Thursday, March 8, 2012

Teacher Incentive Program in Chicago: No Overall Impact on Student Achievement


Final Report Shows Teacher Retention Boost, However

The final report from Mathematica Policy Research on the Chicago Teacher Advancement Program (Chicago TAP) found that the program increased teacher retention in some schools. For example, teachers in Chicago TAP schools at the start of the program in fall 2007 were about 20 percent more likely than teachers in comparison schools to be in those same schools three years later (67 percent retention rate versus 56 percent). However, the program did not have an impact on student achievement overall within the four-year rollout period in the Chicago Public Schools (CPS).

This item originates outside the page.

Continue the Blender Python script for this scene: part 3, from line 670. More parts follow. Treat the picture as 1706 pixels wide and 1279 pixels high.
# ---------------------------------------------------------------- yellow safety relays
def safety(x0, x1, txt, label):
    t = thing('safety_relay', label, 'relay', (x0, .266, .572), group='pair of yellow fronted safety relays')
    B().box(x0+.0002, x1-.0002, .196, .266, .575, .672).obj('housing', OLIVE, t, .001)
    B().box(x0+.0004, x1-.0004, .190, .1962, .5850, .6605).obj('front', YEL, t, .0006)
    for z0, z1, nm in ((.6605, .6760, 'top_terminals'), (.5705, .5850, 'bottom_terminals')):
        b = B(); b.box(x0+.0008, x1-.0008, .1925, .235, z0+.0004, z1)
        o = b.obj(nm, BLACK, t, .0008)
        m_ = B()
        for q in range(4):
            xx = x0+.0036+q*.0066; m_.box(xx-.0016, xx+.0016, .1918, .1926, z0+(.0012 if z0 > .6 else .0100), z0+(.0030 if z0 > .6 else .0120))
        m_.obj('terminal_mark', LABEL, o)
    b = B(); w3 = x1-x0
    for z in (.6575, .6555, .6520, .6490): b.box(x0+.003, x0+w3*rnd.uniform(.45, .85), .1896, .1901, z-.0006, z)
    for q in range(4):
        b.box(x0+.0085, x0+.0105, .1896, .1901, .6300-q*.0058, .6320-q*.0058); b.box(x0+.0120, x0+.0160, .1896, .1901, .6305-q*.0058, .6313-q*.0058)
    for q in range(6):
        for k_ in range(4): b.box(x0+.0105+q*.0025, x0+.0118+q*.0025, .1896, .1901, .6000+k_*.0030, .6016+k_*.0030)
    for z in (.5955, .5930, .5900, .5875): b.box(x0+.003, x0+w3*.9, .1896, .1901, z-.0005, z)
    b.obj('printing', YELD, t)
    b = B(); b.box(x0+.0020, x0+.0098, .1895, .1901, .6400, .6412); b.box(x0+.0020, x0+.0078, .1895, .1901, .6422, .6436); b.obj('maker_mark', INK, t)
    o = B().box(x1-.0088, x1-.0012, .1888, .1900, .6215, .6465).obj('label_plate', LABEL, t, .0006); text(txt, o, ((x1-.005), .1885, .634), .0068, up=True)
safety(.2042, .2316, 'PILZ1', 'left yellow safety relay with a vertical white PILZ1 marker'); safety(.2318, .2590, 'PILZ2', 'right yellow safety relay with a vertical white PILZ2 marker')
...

Chicago TAP aimed to improve schools by raising teacher quality. It provided teachers with opportunities for professional growth, promotion to school leadership roles, structured feedback, mentoring, and performance-based pay, program aspects that may have contributed to higher teacher retention rates. More than 200 schools around the country have implemented the national TAP model on which Chicago TAP was originally based. Funded primarily by a federal Teacher Incentive Fund grant, CPS implemented Chicago TAP as a pilot program intended for 40 high need schools. The program began in 2007 in 10 schools with a rollout plan to add 10 new Chicago TAP schools each year of the grant’s four-year period.

Although Chicago TAP increased the amount of mentoring, promotion opportunities, and compensation in participating schools relative to non-TAP schools, the program did not implement its performance-based pay component as initially intended. Average teacher performance awards were smaller than the originally stated targets, never exceeding $1,500 in the first year of a school’s implementation or $2,700 in subsequent years. The maximum payout never exceeded $2,700 in the first year of implementation or $6,400 in subsequent years of implementation. In addition, the teacher value-added component was not implemented because the data needed to reliably link students and teachers were not available. Payouts each year were tied to value added calculated at the school or school-grade level, not at the classroom level as originally planned.

The study, funded by a grant from the Joyce Foundation, evaluated Chicago TAP using rigorous methods and data gathered from student test score files, teacher surveys, and administrative records on CPS teachers and Chicago TAP participants. Mathematica randomly assigned 34 elementary (K–8) schools to their initial Chicago TAP implementation year. To complement the experimental analysis, the research team created a comparison sample from a pool of nearly 400 additional schools by matching them to the Chicago TAP schools according to prior student achievement, prior teacher retention, school size, and student demographics.